Starting at the line that contains "ground(sg*SCX-.72, sg*SCX+.72, 3.477, .716, sg*SCX)", reproduce each line exactly up to and including the line that contains "y+.005, 2.70, 3.06)". Reproduce nothing else.

+--

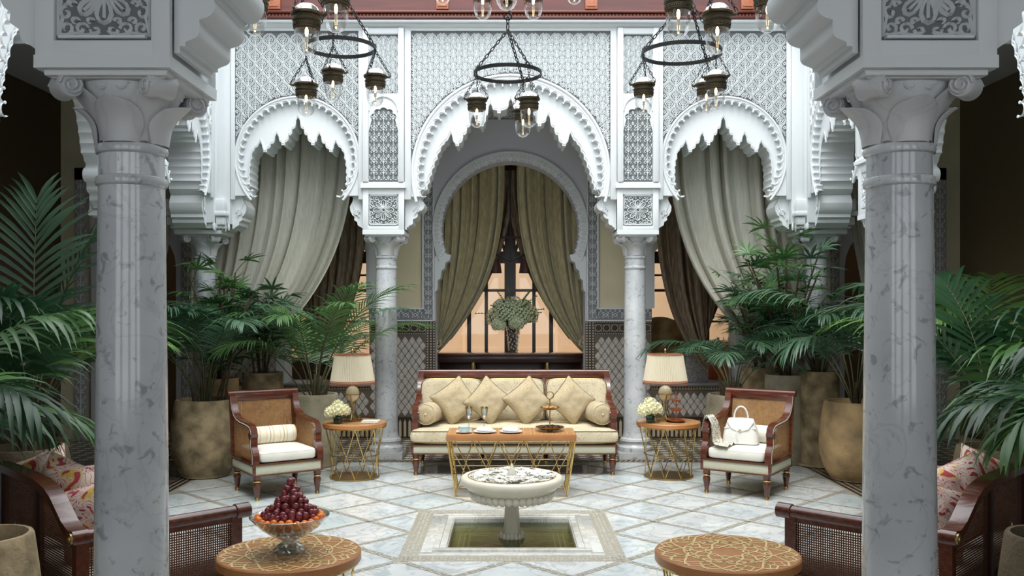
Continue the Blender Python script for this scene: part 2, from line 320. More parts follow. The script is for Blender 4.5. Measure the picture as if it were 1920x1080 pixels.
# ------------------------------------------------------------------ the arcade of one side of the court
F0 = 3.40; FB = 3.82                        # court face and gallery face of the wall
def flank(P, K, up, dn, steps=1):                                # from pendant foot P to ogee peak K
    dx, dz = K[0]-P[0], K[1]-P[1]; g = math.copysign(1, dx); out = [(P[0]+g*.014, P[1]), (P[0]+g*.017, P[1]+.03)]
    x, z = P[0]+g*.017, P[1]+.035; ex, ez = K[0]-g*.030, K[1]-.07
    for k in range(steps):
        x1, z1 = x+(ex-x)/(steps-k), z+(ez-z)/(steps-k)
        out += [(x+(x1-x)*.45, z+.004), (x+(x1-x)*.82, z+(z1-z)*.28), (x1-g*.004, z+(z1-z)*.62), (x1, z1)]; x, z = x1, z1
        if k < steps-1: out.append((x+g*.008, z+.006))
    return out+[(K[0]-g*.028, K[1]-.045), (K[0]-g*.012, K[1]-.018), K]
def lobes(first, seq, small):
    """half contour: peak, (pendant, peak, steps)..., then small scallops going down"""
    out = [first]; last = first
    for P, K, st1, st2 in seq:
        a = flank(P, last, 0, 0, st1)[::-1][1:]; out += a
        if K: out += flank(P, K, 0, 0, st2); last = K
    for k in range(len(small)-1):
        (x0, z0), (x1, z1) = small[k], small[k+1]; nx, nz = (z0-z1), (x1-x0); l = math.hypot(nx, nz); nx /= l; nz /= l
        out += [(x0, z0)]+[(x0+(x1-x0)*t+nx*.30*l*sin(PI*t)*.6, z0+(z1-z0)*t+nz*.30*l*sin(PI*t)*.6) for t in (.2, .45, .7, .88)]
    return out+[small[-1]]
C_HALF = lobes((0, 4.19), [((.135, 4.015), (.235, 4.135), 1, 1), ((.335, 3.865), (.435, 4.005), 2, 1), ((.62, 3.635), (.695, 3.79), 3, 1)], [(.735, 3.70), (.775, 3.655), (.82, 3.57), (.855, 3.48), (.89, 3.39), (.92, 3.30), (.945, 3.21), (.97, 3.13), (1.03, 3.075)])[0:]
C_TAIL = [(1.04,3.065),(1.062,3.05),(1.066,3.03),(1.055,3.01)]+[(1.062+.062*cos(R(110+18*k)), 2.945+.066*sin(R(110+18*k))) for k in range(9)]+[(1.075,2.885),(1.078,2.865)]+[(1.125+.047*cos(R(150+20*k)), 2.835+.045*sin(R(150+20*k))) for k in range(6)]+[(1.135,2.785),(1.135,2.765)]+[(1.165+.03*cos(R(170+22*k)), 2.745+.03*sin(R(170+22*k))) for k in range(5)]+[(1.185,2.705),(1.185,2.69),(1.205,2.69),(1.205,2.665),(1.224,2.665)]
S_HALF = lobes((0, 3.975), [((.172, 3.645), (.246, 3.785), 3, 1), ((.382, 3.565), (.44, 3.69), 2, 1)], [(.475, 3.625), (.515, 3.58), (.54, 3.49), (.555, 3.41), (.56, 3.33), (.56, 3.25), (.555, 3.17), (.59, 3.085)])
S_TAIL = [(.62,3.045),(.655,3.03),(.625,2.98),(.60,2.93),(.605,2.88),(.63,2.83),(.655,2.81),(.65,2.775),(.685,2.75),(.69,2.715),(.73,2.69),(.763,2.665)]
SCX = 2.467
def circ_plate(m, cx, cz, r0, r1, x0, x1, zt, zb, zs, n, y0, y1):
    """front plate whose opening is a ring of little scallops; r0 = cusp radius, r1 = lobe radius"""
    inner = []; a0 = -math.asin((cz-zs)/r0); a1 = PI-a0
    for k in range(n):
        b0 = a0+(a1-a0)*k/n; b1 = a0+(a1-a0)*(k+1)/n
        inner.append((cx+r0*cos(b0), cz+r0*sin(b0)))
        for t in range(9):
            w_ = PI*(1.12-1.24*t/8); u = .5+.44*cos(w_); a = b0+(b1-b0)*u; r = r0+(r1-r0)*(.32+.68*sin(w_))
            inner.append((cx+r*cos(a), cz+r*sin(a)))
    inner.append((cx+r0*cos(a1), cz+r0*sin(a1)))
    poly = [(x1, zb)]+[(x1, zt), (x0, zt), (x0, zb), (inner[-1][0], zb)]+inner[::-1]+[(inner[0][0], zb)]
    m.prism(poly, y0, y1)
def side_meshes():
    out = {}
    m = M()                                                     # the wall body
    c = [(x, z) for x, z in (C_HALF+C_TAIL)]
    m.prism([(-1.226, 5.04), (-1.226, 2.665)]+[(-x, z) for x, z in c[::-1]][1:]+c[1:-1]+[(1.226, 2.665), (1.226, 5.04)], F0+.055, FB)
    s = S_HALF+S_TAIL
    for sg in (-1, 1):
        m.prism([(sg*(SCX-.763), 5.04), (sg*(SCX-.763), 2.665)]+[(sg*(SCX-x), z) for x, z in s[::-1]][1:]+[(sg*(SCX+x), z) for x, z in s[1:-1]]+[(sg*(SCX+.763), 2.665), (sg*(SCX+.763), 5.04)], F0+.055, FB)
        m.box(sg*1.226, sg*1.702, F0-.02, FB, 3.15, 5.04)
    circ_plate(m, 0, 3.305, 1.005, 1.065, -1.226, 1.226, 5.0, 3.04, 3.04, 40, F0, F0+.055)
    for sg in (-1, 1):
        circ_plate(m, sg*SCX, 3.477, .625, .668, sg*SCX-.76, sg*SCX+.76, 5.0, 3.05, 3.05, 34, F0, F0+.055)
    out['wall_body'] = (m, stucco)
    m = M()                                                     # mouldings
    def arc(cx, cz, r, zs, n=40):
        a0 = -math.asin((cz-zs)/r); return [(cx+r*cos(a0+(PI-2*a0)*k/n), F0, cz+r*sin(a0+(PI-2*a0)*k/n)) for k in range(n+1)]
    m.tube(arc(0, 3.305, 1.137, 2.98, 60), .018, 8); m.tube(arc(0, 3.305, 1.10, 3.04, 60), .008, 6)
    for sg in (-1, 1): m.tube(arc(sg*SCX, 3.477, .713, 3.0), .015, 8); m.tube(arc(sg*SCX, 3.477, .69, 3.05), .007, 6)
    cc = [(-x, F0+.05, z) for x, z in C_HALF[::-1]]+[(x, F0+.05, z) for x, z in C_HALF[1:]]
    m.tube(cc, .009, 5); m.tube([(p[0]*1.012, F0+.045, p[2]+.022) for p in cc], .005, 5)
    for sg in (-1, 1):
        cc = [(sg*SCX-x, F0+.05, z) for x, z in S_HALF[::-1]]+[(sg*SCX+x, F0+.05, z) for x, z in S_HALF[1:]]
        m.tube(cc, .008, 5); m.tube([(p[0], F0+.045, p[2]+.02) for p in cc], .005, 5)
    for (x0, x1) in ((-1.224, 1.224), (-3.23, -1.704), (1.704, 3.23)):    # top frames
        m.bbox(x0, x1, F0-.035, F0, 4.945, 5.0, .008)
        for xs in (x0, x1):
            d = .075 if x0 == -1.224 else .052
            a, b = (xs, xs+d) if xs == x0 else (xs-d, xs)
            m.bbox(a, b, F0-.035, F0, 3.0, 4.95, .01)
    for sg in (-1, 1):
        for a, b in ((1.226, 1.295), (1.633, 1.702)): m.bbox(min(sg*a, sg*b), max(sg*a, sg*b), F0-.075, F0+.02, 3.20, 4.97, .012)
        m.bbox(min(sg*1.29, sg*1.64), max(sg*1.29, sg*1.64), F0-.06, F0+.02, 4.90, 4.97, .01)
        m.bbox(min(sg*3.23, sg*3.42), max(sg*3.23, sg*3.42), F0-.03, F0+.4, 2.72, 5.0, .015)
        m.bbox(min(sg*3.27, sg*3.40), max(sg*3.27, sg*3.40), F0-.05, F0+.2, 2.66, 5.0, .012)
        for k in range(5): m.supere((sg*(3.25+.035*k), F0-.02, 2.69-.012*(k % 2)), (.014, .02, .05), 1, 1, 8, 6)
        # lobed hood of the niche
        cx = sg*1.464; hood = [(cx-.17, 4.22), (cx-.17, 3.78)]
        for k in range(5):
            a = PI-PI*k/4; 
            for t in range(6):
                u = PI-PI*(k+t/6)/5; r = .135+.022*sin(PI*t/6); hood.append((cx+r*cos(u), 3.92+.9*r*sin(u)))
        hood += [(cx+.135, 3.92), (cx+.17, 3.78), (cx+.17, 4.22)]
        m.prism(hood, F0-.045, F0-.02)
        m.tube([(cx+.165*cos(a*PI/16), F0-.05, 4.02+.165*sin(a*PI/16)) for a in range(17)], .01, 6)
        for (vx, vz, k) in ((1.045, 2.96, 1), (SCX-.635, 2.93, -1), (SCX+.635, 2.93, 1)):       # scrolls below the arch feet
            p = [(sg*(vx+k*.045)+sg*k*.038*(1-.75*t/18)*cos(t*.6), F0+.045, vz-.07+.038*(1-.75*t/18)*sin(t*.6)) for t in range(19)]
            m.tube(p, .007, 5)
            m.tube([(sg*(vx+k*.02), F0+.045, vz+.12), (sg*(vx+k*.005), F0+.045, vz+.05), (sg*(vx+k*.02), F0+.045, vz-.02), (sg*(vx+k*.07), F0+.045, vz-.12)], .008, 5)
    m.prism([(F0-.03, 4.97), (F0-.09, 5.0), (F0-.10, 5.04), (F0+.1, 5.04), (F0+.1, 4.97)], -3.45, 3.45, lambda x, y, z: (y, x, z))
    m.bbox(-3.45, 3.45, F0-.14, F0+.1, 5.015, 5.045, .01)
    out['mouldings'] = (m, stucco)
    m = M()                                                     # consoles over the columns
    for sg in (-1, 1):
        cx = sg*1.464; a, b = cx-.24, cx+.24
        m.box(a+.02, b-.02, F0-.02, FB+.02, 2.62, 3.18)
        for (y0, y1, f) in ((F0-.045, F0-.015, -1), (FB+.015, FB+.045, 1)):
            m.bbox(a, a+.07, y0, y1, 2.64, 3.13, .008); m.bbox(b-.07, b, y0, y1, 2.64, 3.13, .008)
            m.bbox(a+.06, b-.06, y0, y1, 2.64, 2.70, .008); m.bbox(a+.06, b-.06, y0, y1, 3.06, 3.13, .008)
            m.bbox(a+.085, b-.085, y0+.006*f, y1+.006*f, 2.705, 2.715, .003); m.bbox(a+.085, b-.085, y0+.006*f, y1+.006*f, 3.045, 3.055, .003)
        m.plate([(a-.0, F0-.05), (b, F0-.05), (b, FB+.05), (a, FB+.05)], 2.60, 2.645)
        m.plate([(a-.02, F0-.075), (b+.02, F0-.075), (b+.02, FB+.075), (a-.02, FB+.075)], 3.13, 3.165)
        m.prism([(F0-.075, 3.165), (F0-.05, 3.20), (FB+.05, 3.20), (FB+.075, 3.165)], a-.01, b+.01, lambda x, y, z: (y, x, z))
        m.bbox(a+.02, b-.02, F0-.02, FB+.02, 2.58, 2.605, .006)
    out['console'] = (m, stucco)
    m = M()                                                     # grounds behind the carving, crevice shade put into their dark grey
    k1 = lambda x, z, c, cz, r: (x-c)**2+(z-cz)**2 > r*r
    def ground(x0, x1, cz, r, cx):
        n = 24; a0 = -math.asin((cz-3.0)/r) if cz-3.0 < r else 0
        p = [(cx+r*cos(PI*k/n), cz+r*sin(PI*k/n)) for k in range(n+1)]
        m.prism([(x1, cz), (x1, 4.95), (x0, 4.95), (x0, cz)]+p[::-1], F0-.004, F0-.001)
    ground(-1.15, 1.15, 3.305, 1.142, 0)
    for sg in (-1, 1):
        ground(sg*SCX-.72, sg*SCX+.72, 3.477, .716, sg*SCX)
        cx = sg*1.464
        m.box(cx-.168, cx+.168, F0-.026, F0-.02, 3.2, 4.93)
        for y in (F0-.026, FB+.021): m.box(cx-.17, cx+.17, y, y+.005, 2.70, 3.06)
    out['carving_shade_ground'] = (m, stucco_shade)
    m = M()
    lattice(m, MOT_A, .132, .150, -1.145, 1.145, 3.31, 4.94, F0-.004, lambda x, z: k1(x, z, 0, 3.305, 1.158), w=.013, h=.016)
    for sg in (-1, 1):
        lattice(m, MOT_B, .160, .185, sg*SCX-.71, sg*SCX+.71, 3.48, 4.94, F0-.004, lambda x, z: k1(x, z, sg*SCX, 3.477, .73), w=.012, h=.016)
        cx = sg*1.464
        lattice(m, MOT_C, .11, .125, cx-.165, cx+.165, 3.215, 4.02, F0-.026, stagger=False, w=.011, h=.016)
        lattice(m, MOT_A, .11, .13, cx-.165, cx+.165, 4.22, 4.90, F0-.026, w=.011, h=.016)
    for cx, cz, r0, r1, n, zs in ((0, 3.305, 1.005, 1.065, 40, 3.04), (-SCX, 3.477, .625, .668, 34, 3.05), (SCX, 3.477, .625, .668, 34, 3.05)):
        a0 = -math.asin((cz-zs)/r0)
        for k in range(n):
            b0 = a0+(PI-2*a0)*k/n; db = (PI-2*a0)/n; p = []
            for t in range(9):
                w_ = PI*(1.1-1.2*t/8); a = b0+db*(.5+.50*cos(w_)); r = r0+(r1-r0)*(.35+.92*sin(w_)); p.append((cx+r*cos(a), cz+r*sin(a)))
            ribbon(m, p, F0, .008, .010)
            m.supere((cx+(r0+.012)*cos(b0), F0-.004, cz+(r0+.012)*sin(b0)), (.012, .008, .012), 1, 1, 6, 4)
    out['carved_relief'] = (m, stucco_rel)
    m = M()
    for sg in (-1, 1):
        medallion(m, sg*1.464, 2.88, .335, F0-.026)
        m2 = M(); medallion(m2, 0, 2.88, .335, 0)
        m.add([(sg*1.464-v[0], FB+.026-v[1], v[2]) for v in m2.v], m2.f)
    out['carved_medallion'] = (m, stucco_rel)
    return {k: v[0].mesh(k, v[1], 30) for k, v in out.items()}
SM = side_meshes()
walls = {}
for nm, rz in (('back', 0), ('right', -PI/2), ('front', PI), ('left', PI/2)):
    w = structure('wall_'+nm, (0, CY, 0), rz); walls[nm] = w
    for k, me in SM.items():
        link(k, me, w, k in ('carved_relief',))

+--

Result of this task -
        ground(sg*SCX-.72, sg*SCX+.72, 3.477, .716, sg*SCX)
        cx = sg*1.464
        m.box(cx-.168, cx+.168, F0-.026, F0-.02, 3.2, 4.93)
        for y in (F0-.026, FB+.021): m.box(cx-.17, cx+.17, y, y+.005, 2.70, 3.06)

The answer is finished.